If the problem is a shortage of schools and school supplies, then the obvious path is to use whatever money there is to build as much of the needed infrastructure. Building a few schools will at least ALLEVIATE the problem. The alternative is to forsake schools and spend the money on laptops that can't provide kids with the basic education they need. That's a truly bizarre "solution".

*******

"When we compare some XO deployment unit cost with public spending per primary pupil, we found about the same figures (ex Nepal XO 71$ vs 61$)
As per geography, it might worth providing XO in some Nepal communities rather than to build a school at 4000 meters."
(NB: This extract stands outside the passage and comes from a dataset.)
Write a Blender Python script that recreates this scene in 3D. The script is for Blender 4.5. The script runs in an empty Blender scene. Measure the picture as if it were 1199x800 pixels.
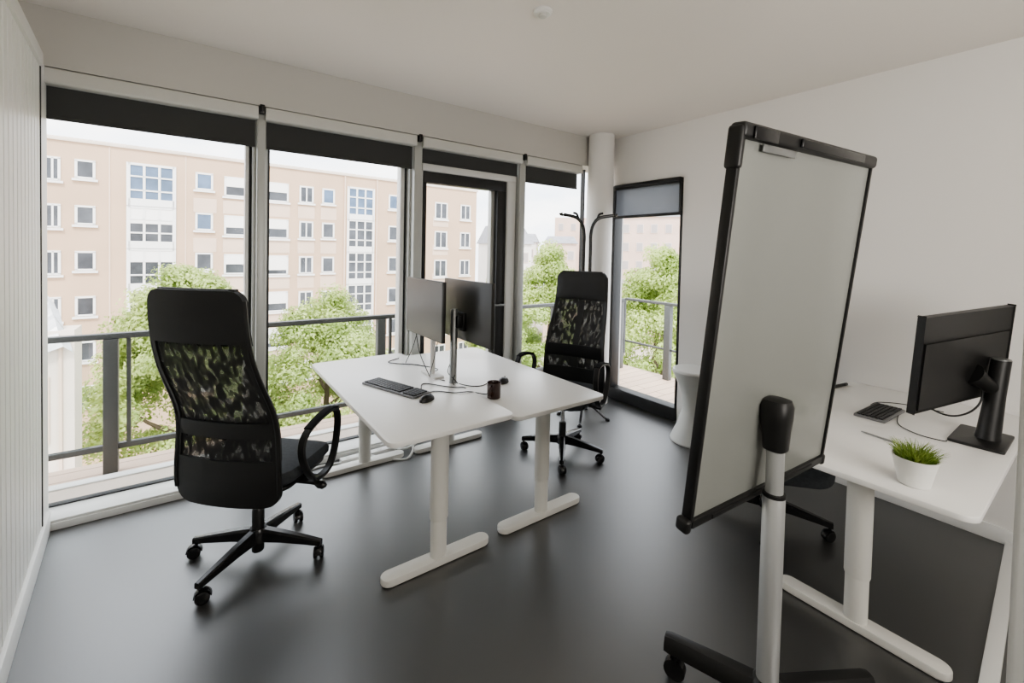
import bpy, bmesh, math, random
from mathutils import Vector, Matrix, noise
random.seed(7)
S = bpy.context.scene
C = S.collection
PI = math.pi
R = math.radians

# ------------------------------------------------------------------ materials
def mat(name, col, rough=0.5, metal=0.0, spec=0.5, bump=0.0, bscale=40.0, var=0.0, vscale=3.0, coat=0.0, trans=0.0):
    m = bpy.data.materials.new(name); m.use_nodes = True
    nt = m.node_tree; b = nt.nodes['Principled BSDF']
    b.inputs['Base Color'].default_value = (*col, 1)
    b.inputs['Roughness'].default_value = rough
    b.inputs['Metallic'].default_value = metal
    b.inputs['Specular IOR Level'].default_value = min(spec, 1); b.inputs['IOR'].default_value = 1.5 if spec <= 1 else 1.5+(spec-1)
    b.inputs['Coat Weight'].default_value = coat
    if trans: b.inputs['Transmission Weight'].default_value = trans
    if bump or var:
        tc = nt.nodes.new('ShaderNodeTexCoord')
    if bump:
        n = nt.nodes.new('ShaderNodeTexNoise'); n.inputs['Scale'].default_value = bscale; n.inputs['Detail'].default_value = 4
        bp = nt.nodes.new('ShaderNodeBump'); bp.inputs['Strength'].default_value = bump; bp.inputs['Distance'].default_value = 0.01
        nt.links.new(tc.outputs['Object'], n.inputs['Vector']); nt.links.new(n.outputs['Fac'], bp.inputs['Height'])
        nt.links.new(bp.outputs['Normal'], b.inputs['Normal'])
    if var:
        n = nt.nodes.new('ShaderNodeTexNoise'); n.inputs['Scale'].default_value = vscale; n.inputs['Detail'].default_value = 5
        r = nt.nodes.new('ShaderNodeValToRGB')
        r.color_ramp.elements[0].position = .3; r.color_ramp.elements[1].position = .7
        r.color_ramp.elements[0].color = (*[c*(1-var) for c in col], 1)
        r.color_ramp.elements[1].color = (*[min(1, c*(1+var)) for c in col], 1)
        nt.links.new(tc.outputs['Object'], n.inputs['Vector']); nt.links.new(n.outputs['Fac'], r.inputs['Fac'])
        nt.links.new(r.outputs['Color'], b.inputs['Base Color'])
    return m

M = {}
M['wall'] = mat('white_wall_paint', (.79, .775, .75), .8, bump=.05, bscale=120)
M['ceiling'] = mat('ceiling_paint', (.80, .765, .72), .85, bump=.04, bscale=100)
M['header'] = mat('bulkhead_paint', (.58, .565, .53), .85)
M['panel'] = mat('fluted_panel_white', (.80, .80, .78), .45)
M['base'] = mat('white_skirting', (.78, .78, .76), .4)
M['floor'] = mat('dark_vinyl', (.022, .0215, .021), .42, spec=1.38, bump=.03, bscale=260, var=.12, vscale=1.2)
M['alu'] = mat('painted_aluminium', (.50, .51, .49), .4, metal=.25)
M['alu_white'] = mat('white_aluminium', (.72, .72, .70), .35)
M['gasket'] = mat('black_gasket', (.02, .021, .022), .5)
M['doorframe'] = mat('anthracite_frame', (.022, .022, .022), .45)
M['shade_fabric'] = mat('charcoal_shade_fabric', (.060, .061, .060), .9, bump=.1, bscale=500)
M['cassette'] = mat('cassette_white', (.62, .615, .58), .5)
M['black'] = mat('black_plastic', (.012, .012, .012), .42, bump=.03, bscale=300)
M['blackgloss'] = mat('black_gloss', (.012, .012, .013), .22)
M['headfab'] = mat('dark_grey_leatherette', (.030, .030, .031), .6, spec=.4, bump=.1, bscale=300)
M['blackfab'] = mat('black_fabric', (.014, .014, .015), .95, spec=.15, bump=.2, bscale=500)
M['seatfab'] = mat('charcoal_seat_fabric', (.055, .06, .066), .85, spec=.25, bump=.25, bscale=500, var=.15, vscale=60)
M['chrome'] = mat('chrome', (.6, .6, .6), .18, metal=1)
M['desktop'] = mat('white_desktop', (.86, .855, .835), .33, spec=.45)
M['desk_edge'] = mat('desk_edge_band', (.70, .69, .66), .5)
M['desk_leg'] = mat('white_powder_coat', (.74, .73, .69), .4)
M['steel'] = mat('grey_steel', (.33, .34, .34), .32, metal=.8)
M['silver'] = mat('silver_pole', (.62, .63, .63), .3, metal=.55)
M['board'] = mat('whiteboard_enamel', (.25, .257, .24), .25, spec=.4)
M['screen'] = mat('matte_screen', (.02, .019, .018), .30, spec=.6)
M['monback'] = mat('dark_grey_monitor_back', (.035, .034, .032), .38)
M['keybody'] = mat('keyboard_tray_grey', (.17, .17, .175), .4)
M['keys'] = mat('key_caps', (.018, .018, .02), .5)
M['mug'] = mat('brown_glazed_mug', (.035, .012, .008), .18, coat=.6)
M['pot'] = mat('white_ceramic_pot', (.78, .78, .75), .3)
M['soil'] = mat('dark_soil', (.03, .02, .012), .95)
M['grassA'] = mat('potted_grass_green', (.12, .22, .035), .5, var=.4, vscale=40)
M['stool'] = mat('white_moulded_plastic', (.72, .73, .71), .32)
M['whitecable'] = mat('white_cable', (.7, .7, .68), .5)
M['blackcable'] = mat('black_cable', (.012, .012, .012), .5)
M['rail'] = mat('grey_balcony_metal', (.10, .104, .102), .5, metal=.2)
M['paper'] = mat('white_plastic_part', (.75, .74, .72), .5)
M['bark'] = mat('tree_bark', (.12, .09, .06), .9, bump=.5, bscale=12)
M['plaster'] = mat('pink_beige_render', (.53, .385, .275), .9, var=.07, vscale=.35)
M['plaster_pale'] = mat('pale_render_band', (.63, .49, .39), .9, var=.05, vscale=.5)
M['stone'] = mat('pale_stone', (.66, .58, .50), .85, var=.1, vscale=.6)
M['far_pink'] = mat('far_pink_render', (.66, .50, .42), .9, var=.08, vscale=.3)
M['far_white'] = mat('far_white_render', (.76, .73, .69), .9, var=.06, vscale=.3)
M['roof'] = mat('slate_roof', (.30, .30, .32), .7, var=.15, vscale=1.0)
M['stone_warm'] = mat('warm_stone_threshold', (.58, .50, .43), .8, var=.06, vscale=3)
M['zinc'] = mat('zinc_sheet_roof', (.55, .56, .57), .35, metal=.5, var=.25, vscale=1.5)
M['winframe'] = mat('white_window_frame', (.78, .77, .75), .5)
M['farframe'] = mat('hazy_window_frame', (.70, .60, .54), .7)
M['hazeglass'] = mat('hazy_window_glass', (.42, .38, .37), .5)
M['shutter'] = mat('white_roller_shutter', (.85, .83, .80), .6)
M['farglass'] = mat('far_window_glass', (.07, .075, .085), .15, spec=.6, var=.45, vscale=.8)
M['farglass_blue'] = mat('far_window_glass_blue', (.10, .15, .23), .15, spec=.6, var=.3, vscale=.8)
M['street'] = mat('pale_street', (.52, .46, .40), .9, var=.1, vscale=.3)

def deck_mat():
    m = mat('timber_deck', (.60, .47, .37), .75)
    nt = m.node_tree; b = nt.nodes['Principled BSDF']
    tc = nt.nodes.new('ShaderNodeTexCoord'); mp = nt.nodes.new('ShaderNodeMapping')
    br = nt.nodes.new('ShaderNodeTexBrick')
    br.inputs['Color1'].default_value = (.62, .47, .36, 1); br.inputs['Color2'].default_value = (.54, .41, .32, 1)
    br.inputs['Mortar'].default_value = (.30, .22, .17, 1); br.inputs['Mortar Size'].default_value = .006
    br.inputs['Brick Width'].default_value = 1.8; br.inputs['Row Height'].default_value = .14; br.inputs['Scale'].default_value = 1
    nt.links.new(tc.outputs['Object'], mp.inputs['Vector']); nt.links.new(mp.outputs['Vector'], br.inputs['Vector'])
    nt.links.new(br.outputs['Color'], b.inputs['Base Color'])
    return m
M['deck'] = deck_mat()

def glass_mat(name, tint=(1, 1, 1), refl=.06, fres=True):
    m = bpy.data.materials.new(name); m.use_nodes = True; nt = m.node_tree
    for n in list(nt.nodes):
        if n.type != 'OUTPUT_MATERIAL': nt.nodes.remove(n)
    out = [n for n in nt.nodes if n.type == 'OUTPUT_MATERIAL'][0]
    t = nt.nodes.new('ShaderNodeBsdfTransparent'); t.inputs['Color'].default_value = (*tint, 1)
    g = nt.nodes.new('ShaderNodeBsdfGlossy'); g.inputs['Roughness'].default_value = .02
    mx = nt.nodes.new('ShaderNodeMixShader')
    if fres:
        lw = nt.nodes.new('ShaderNodeLayerWeight'); lw.inputs['Blend'].default_value = .12
        mu = nt.nodes.new('ShaderNodeMath'); mu.operation = 'MULTIPLY'; mu.inputs[1].default_value = refl*4
        nt.links.new(lw.outputs['Fresnel'], mu.inputs[0]); nt.links.new(mu.outputs[0], mx.inputs[0])
    else: mx.inputs[0].default_value = refl
    nt.links.new(t.outputs[0], mx.inputs[1]); nt.links.new(g.outputs[0], mx.inputs[2]); nt.links.new(mx.outputs[0], out.inputs[0])
    return m
M['glass'] = glass_mat('window_glass', (.99, .995, .99), .05)
M['railglass'] = glass_mat('balustrade_glass', (.93, .95, .94), .08)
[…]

The idea of laptops replacing entire schools is so preposterous that even Negroponte himself has abandoned it.

*******

"Now assessment or impact evaluation will not give an exact measurement of the valued added of laptop projects and what the investment return was,but they could be embeded in the initial design of the laptop projects."

What does that mean? It sounds very interesting, but it is one of those nonsensical sentences full of buzzwords that don't actually mean anything.

Sorry for using pseudo-expert jargon, try
http://www.infodev.org/en/Publication.9.html
to learn about evaluation of ICT projects concepts and definition.

For a few photos and infos on what a public school looks like in Guinea Bissau , please go
http://varlyproject.wordpress.com/2010/06/09/support-schooling-in-guinea-bissau/

What the photo don't show is that teachers don't master the portugeese (official instruction language) and there is not really teaching methods and materials that could be shipped there.
Building school in concrete would help or just drop by Xos?